Chase me, chase me

posted in: Fun stuff 2
Police follow this van - why? Are the crooks inside?
Police follow this van - why? Are the crooks inside?

Is it me, or does the ‘Police follow this van’ sign seen on the back of Group 4 cash trucks these days conjure up images of a Keystone Kops scenario in which the security wagon drives past, the boys in blue read the sign and immediately obey by running after it up the road, truncheons drawn at the ready?

I guess the sign means to infer that somewhere, there is a darkened room with a lot of screens and square-eyed monitoring staff watching blips (perhaps those big blobby ones favoured in Thunderbirds and early James Bond movies) dancing across a map. Chances are though that the following of the vans is a little less intense, although I’m happy to be educated otherwise.

Just to set any minds at ease I’m not planning a heist; just mildly annoyed in a Lynne Truss kind of way at the wording.

2 Responses

  1. Ex-G4

    It can be read two ways, but then you knew that didn’t you?

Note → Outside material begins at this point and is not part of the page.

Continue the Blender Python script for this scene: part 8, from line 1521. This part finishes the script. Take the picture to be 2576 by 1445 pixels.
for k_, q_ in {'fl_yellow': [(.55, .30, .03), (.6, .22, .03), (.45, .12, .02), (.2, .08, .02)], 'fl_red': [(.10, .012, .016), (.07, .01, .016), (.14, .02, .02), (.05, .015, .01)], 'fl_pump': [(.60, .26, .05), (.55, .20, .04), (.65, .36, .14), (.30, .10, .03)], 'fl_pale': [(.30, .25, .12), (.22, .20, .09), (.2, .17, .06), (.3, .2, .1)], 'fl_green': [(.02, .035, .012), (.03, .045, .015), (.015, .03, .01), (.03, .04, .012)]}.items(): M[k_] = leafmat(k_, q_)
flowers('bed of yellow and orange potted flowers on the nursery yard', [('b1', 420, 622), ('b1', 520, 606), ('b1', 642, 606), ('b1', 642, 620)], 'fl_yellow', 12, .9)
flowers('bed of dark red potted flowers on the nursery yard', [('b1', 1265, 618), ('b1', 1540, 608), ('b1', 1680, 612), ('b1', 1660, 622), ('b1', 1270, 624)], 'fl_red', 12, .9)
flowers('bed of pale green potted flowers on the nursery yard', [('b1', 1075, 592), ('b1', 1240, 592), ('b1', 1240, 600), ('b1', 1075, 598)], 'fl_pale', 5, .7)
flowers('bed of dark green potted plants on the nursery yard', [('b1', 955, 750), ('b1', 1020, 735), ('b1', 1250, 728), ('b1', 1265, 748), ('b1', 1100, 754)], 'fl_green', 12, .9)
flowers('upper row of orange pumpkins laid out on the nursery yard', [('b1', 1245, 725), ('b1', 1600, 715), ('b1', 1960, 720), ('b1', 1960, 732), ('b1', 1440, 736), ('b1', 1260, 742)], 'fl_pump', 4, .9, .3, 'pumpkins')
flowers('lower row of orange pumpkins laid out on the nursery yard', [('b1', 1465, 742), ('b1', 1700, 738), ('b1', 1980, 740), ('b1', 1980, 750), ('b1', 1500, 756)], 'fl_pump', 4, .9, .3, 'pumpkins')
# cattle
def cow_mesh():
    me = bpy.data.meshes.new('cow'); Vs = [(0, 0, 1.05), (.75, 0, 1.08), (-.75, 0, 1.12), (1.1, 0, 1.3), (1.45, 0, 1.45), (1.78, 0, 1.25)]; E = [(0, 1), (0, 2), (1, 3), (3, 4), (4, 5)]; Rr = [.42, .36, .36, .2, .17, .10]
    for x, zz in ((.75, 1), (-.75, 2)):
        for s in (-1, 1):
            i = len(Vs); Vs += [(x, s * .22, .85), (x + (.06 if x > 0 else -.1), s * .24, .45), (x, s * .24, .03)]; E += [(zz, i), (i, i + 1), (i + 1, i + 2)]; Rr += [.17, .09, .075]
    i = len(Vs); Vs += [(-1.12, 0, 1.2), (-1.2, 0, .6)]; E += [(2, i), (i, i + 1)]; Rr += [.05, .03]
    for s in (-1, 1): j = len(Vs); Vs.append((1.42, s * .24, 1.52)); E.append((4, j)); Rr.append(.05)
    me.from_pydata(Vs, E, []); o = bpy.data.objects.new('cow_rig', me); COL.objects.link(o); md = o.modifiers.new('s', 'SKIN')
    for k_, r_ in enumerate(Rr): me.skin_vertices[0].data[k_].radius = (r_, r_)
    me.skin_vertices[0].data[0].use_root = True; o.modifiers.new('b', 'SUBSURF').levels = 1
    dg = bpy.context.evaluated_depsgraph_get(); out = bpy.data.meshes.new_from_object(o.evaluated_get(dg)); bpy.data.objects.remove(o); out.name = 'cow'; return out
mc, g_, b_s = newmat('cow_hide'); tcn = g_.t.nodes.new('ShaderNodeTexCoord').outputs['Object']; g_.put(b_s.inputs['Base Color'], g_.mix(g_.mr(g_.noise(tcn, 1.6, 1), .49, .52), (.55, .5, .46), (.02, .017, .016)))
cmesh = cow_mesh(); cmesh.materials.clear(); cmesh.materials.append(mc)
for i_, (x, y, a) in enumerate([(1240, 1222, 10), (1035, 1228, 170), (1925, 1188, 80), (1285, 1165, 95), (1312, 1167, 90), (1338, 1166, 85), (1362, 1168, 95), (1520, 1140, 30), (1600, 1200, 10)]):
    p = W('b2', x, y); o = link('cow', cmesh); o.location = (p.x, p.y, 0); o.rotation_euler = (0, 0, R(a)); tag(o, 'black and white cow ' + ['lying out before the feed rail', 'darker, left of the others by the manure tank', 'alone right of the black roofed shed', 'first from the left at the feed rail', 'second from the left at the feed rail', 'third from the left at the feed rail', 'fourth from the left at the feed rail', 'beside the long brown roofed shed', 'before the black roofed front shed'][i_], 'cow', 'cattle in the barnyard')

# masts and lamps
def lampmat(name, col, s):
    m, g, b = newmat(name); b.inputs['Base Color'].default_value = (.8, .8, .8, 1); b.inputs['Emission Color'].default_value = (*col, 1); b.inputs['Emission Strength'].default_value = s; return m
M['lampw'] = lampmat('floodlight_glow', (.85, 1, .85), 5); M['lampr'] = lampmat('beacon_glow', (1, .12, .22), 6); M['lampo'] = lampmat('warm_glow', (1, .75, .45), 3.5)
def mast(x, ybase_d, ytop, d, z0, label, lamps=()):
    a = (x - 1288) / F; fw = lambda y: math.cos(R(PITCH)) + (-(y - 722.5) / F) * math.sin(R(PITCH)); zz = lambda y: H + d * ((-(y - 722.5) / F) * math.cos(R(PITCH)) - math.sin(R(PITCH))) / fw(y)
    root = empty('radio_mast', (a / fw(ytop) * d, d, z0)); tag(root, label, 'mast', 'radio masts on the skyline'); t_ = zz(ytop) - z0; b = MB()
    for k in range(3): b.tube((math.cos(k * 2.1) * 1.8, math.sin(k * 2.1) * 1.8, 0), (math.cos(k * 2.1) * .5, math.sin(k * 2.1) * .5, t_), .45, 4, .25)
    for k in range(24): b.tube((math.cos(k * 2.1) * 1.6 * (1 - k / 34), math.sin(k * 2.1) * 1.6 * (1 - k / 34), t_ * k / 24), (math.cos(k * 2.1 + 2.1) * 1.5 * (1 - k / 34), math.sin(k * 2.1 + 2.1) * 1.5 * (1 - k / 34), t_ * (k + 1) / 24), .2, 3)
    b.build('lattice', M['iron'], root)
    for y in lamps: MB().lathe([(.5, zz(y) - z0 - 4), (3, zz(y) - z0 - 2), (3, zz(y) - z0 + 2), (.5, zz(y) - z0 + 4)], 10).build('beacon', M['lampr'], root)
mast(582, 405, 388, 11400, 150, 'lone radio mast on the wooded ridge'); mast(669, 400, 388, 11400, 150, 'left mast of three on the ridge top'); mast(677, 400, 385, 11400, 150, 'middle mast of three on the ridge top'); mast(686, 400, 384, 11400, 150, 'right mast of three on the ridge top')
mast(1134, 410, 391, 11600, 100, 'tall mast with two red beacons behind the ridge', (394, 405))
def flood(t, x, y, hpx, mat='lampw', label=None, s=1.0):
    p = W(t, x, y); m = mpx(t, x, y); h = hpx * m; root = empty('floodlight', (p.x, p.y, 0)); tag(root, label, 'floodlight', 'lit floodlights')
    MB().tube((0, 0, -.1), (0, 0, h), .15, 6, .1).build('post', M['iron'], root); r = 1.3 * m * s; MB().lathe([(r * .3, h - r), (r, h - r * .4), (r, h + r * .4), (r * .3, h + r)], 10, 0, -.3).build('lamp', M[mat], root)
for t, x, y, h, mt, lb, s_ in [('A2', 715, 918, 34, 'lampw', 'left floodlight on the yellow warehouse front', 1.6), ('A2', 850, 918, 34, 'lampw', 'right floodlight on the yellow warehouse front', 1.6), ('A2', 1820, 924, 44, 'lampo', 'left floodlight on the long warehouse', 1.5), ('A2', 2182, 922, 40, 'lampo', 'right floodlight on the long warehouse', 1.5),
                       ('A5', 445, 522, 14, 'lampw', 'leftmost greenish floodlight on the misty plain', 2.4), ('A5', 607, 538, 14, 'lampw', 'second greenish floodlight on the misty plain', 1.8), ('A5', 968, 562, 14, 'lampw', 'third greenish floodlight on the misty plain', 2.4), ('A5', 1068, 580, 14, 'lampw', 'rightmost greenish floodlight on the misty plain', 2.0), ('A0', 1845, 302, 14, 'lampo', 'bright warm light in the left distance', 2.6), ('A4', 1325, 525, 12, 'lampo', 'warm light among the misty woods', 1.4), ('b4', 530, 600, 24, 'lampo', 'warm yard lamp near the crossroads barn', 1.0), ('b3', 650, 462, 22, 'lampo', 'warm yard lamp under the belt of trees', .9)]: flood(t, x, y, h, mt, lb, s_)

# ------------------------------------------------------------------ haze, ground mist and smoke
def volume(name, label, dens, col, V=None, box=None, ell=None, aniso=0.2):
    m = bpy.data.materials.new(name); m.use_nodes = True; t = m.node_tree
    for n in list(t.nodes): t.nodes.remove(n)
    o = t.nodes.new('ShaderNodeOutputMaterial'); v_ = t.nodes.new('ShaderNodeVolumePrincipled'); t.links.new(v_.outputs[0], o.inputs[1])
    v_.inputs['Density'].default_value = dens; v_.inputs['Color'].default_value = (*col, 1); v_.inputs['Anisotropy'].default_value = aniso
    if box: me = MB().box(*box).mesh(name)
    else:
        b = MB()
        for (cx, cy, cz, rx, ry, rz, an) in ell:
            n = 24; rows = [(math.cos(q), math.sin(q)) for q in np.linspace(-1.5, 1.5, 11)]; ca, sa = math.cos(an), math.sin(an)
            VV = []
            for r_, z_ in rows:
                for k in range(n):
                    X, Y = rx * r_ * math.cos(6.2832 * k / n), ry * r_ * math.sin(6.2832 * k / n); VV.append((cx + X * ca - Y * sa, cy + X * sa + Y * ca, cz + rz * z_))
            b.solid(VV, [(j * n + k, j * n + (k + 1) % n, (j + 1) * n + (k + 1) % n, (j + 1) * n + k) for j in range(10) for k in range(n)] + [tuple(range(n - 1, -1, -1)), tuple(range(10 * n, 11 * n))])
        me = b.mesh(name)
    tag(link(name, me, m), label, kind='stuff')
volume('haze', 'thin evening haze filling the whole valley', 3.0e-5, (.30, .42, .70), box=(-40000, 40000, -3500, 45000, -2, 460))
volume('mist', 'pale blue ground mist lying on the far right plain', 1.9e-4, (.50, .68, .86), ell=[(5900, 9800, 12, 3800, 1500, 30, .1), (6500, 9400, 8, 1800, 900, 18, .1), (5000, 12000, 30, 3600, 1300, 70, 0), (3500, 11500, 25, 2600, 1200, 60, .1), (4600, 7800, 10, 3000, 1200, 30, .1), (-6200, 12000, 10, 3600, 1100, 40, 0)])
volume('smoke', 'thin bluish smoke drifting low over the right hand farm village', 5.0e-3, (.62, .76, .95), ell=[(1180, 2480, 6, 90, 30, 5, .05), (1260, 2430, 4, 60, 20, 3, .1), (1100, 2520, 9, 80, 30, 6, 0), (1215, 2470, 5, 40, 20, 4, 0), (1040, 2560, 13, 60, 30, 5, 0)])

    For everyone else; it’s an instruction (in those police areas operating the scheme) to police drivers on patrol, and not otherwise tasked, to follow the CIT van bearing the sign. They stay behind it when it stops to load/unload, as long as it stays within their patrol area. This provides a high-visibility escort, from time, but on a very unpredictable basis. Not even the vehicle’s crew know if/when it will happen. So much for:

    ‘POLICE – Follow this van’

    It can also be read as a warning:

    ‘Police FOLLOW THIS VAN’

  2. Kim Hollamby

    Yes I guessed there was a ‘proper’ meaning but the random bit of my brain couldn’t fail to make the Keystone Cops connection. Thanks for the explanation; interesting actually that it has been agreed to do this in some places.